The lockdown was lifted and students were beginning to be released shortly after 11:30 a.m. Principal Jason Hodgson said parents had the option of taking their children home or finishing out the school day.
Sharon Diaz chose the former for her granddaughter, Kylee Fullmore. Diaz said Friday’s lockdown, along with a few others recently that came about because of robberies or other crimes in the general area, have her on edge.
“Who would want to stay after this?” Diaz said of the most recent lockdown.
Fullmore, an eighth-grader, said she had attended an assembly in the auditorium and had gone back to class when they were placed on lockdown.
She said she was scared because she didn’t know what exactly was happening.
Martin Hanson, another eighth-grader, felt the same way.
“I saw there were cops around with guns and that made everyone more nervous,” he said.
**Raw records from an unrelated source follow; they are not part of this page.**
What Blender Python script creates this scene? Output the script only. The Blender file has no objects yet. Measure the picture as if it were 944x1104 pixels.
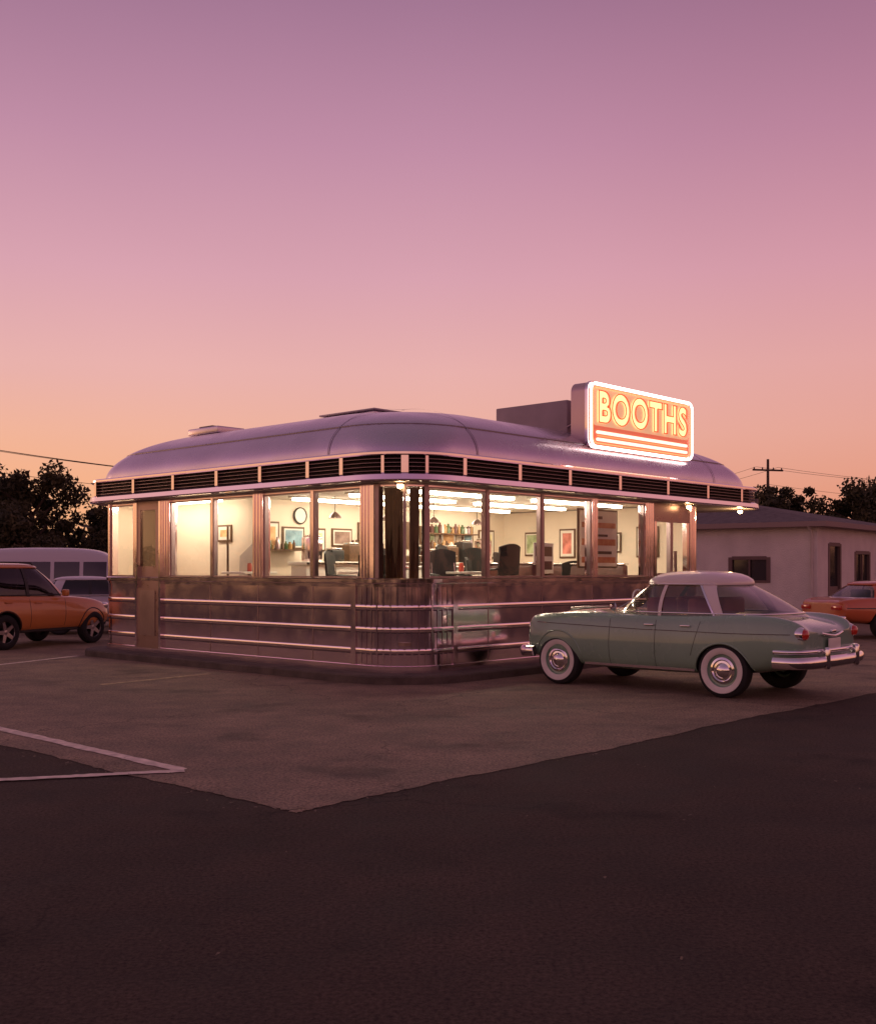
import bpy, bmesh, math, random
import numpy as np
from mathutils import Vector, Matrix
from mathutils.bvhtree import BVHTree
random.seed(7); np.random.seed(7)
scene=bpy.context.scene
COL=scene.collection

# ------------------------------------------------------------------ materials
def new_mat(name):
    m=bpy.data.materials.new(name); m.use_nodes=True
    nt=m.node_tree; nt.nodes.clear()
    out=nt.nodes.new('ShaderNodeOutputMaterial')
    return m,nt,out
def mat(name,col,rough=0.5,metal=0.0,var=0.0,vscale=3.0,bump=0.0,bscale=20.0,coat=0.0,rvar=0.0,emit=None,estr=0.0,col2=None,spec=0.5,aniso=None):
    m,nt,out=new_mat(name)
    p=nt.nodes.new('ShaderNodeBsdfPrincipled'); nt.links.new(p.outputs[0],out.inputs[0])
    p.inputs['Base Color'].default_value=(*col,1); p.inputs['Roughness'].default_value=rough
    p.inputs['Metallic'].default_value=metal; p.inputs['Coat Weight'].default_value=coat
    p.inputs['Specular IOR Level'].default_value=spec
    if emit: 
        p.inputs['Emission Color'].default_value=(*emit,1); p.inputs['Emission Strength'].default_value=estr
    tc=nt.nodes.new('ShaderNodeTexCoord')
    if var>0 or col2:
        n=nt.nodes.new('ShaderNodeTexNoise'); n.inputs['Scale'].default_value=vscale; n.inputs['Detail'].default_value=6
        nt.links.new(tc.outputs['Object'],n.inputs['Vector'])
        mr=nt.nodes.new('ShaderNodeMapRange'); mr.inputs[1].default_value=.3; mr.inputs[2].default_value=.7
        nt.links.new(n.outputs[0],mr.inputs[0])
        mx=nt.nodes.new('ShaderNodeMix'); mx.data_type='RGBA'
        c2=col2 if col2 else tuple(c*(1+var) for c in col)
        c1=col if col2 else tuple(c*(1-var) for c in col)
        mx.inputs[6].default_value=(*c1,1); mx.inputs[7].default_value=(*c2,1)
        nt.links.new(mr.outputs[0],mx.inputs[0]); nt.links.new(mx.outputs[2],p.inputs['Base Color'])
    if rvar>0:
        n=nt.nodes.new('ShaderNodeTexNoise'); n.inputs['Scale'].default_value=vscale*1.7; n.inputs['Detail'].default_value=5
        nt.links.new(tc.outputs['Object'],n.inputs['Vector'])
        mr=nt.nodes.new('ShaderNodeMapRange'); mr.inputs[1].default_value=.3; mr.inputs[2].default_value=.7
        mr.inputs[3].default_value=max(0,rough-rvar); mr.inputs[4].default_value=rough+rvar
        nt.links.new(n.outputs[0],mr.inputs[0]); nt.links.new(mr.outputs[0],p.inputs['Roughness'])
    if bump>0:
        n=nt.nodes.new('ShaderNodeTexNoise'); n.inputs['Scale'].default_value=bscale; n.inputs['Detail'].default_value=1 if bscale<5 else 4
        nt.links.new(tc.outputs['Object'],n.inputs['Vector'])
        b=nt.nodes.new('ShaderNodeBump'); b.inputs['Strength'].default_value=bump; b.inputs['Distance'].default_value=.05
        nt.links.new(n.outputs[0],b.inputs['Height']); nt.links.new(b.outputs[0],p.inputs['Normal'])
    return m
def glass_mat(name,tint,base=0.04,rough=0.01,k=.9):
    m,nt,out=new_mat(name)
    t=nt.nodes.new('ShaderNodeBsdfTransparent'); t.inputs[0].default_value=(*tint,1)
    g=nt.nodes.new('ShaderNodeBsdfGlossy'); g.inputs['Roughness'].default_value=rough
    f=nt.nodes.new('ShaderNodeLayerWeight'); f.inputs[0].default_value=.5
    pw=nt.nodes.new('ShaderNodeMath'); pw.operation='POWER'; pw.inputs[1].default_value=4.5
    ml=nt.nodes.new('ShaderNodeMath'); ml.operation='MULTIPLY'; ml.inputs[1].default_value=k
    a=nt.nodes.new('ShaderNodeMath'); a.operation='ADD'; a.inputs[1].default_value=base; a.use_clamp=True
    nt.links.new(f.outputs['Facing'],pw.inputs[0]); nt.links.new(pw.outputs[0],ml.inputs[0]); nt.links.new(ml.outputs[0],a.inputs[0])
    tc=nt.nodes.new('ShaderNodeTexCoord'); n=nt.nodes.new('ShaderNodeTexNoise'); n.inputs['Scale'].default_value=1.3
    b=nt.nodes.new('ShaderNodeBump'); b.inputs['Strength'].default_value=.06; b.inputs['Distance'].default_value=.05
    nt.links.new(tc.outputs['Object'],n.inputs['Vector']); nt.links.new(n.outputs[0],b.inputs['Height']); nt.links.new(b.outputs[0],g.inputs['Normal'])
    mx=nt.nodes.new('ShaderNodeMixShader')
    nt.links.new(a.outputs[0],mx.inputs[0])
    nt.links.new(t.outputs[0],mx.inputs[1]); nt.links.new(g.outputs[0],mx.inputs[2]); nt.links.new(mx.outputs[0],out.inputs[0])
    return m
def emis(name,col,s):
    m,nt,out=new_mat(name); e=nt.nodes.new('ShaderNodeEmission')
    e.inputs[0].default_value=(*col,1); e.inputs[1].default_value=s; nt.links.new(e.outputs[0],out.inputs[0]); return m

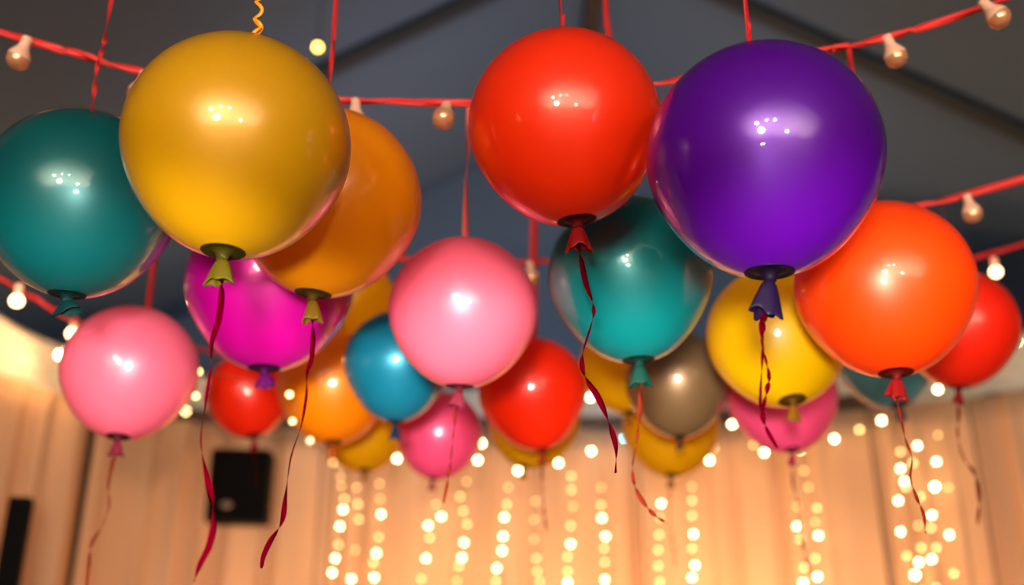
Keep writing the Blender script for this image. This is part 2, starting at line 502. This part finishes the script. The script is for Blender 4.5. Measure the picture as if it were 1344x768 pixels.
balloon(3, 'red', 741, 166, 126.5, 1.78, (757, 289), (760, 327), 32, 'large red balloon in the foreground between the mustard and purple balloons', k=1.03, disc=.2,
        string=[(738, 40), (739, 20), (735, 0)], roof=True, swid=.008,
        ribbons=[[(763, 342), (769, 372), (778, 398), (779, 412), (775, 430), (766, 460), (764, 480), (771, 500), (785, 522), (798, 552), (808, 585), (808, 621)]], rwid=.009)
balloon(4, 'golden', 430, 264, 122.5, 1.90, (411, 385), (410, 422), 25, 'golden orange balloon tucked behind the mustard yellow one', k=1.035,
        string=[(433, 160), (433, 105), (438, 50), (441, 0)], roof=True, swid=.010,
        ribbons=[[(411, 440), (409, 470), (403, 490), (402, 520), (395, 560), (382, 600), (375, 650), (370, 685), (355, 710), (346, 730), (343, 746)]], rwid=.008)
balloon(5, 'dark_teal', 106, 264, 122, 1.84, (88, 386), (90, 410), 36, 'dark teal balloon cut off by the left edge', k=1.04,
        string=[(121, 140), (127, 92), (137, 55), (146, 0)], roof=True, swid=.010, stwist=14)
balloon(6, 'magenta', 355, 375, 108, 2.35, (347, 483), (349, 507), 26, 'magenta balloon below the mustard and golden orange balloons', k=1.04, pear=.05,
        string=[(357, 275), (370, 200), (383, 130)], swid=.01)
balloon(7, 'pink', 608, 408, 97.5, 2.17, (603, 507), (598, 534), 24, 'light pink balloon in the middle hanging from the upper light cord', k=1.03,
        string=[(610, 313), (612, 240), (615, 180), (616, 136)], smat=M_ribbon_pink, swid=.014, stwist=1.2,
        ribbons=[[(597, 550), (595, 570), (592, 600), (588, 630), (582, 660)]], rwid=.006, rmat=M_ribbon_copper)
balloon(8, 'teal', 826.5, 364, 108, 2.08, (838, 472), (841, 506), 28, 'teal balloon right of centre, partly behind the large red and purple ones', k=1.04, pear=.06,
        string=[(822, 262), (812, 150), (797, 28), (795, 0)], roof=True, swid=.014, stwist=.3,
        ribbons=[[(840, 530), (838, 560), (834, 590), (830, 615), (834, 640), (845, 660), (858, 675), (872, 685)]], rmat=M_ribbon_copper, rwid=.008)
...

Hanson’s mother, Diana Medlen, was taking her son home and also dropping off another student. When she first arrived she’d heard rumors about a gunman and even that someone was shot, but deputies told her no one had been injured.
Senior Deputy Victor Keesey said the sheriff’s office dispatch center received a call at 9:48 a.m. from an unidentified male who reported seeing a man walk into the school auditorium armed with a gun. A lockdown was initiated and deputies began a classroom by classroom search of the schools.
Neither a suspect nor a gun was found, Keesey said.
The senior deputy was unaware of what else was said and it would be premature to say whether the caller made a prank call. Keesey said they don’t know exactly what the reporting person saw or thought he saw.
Keesey said the person called 911 from a cell phone and the call is traceable.
Community vigilance in reporting suspicious behavior on school campuses has increased since the fatal shootings of 20 students and six adults at a school in Newtown, Conn., and more recently and locally, the wounding of a Taft Union High School student on that campus.
There have been several local school lockdowns that have proved to be the result of false alarms.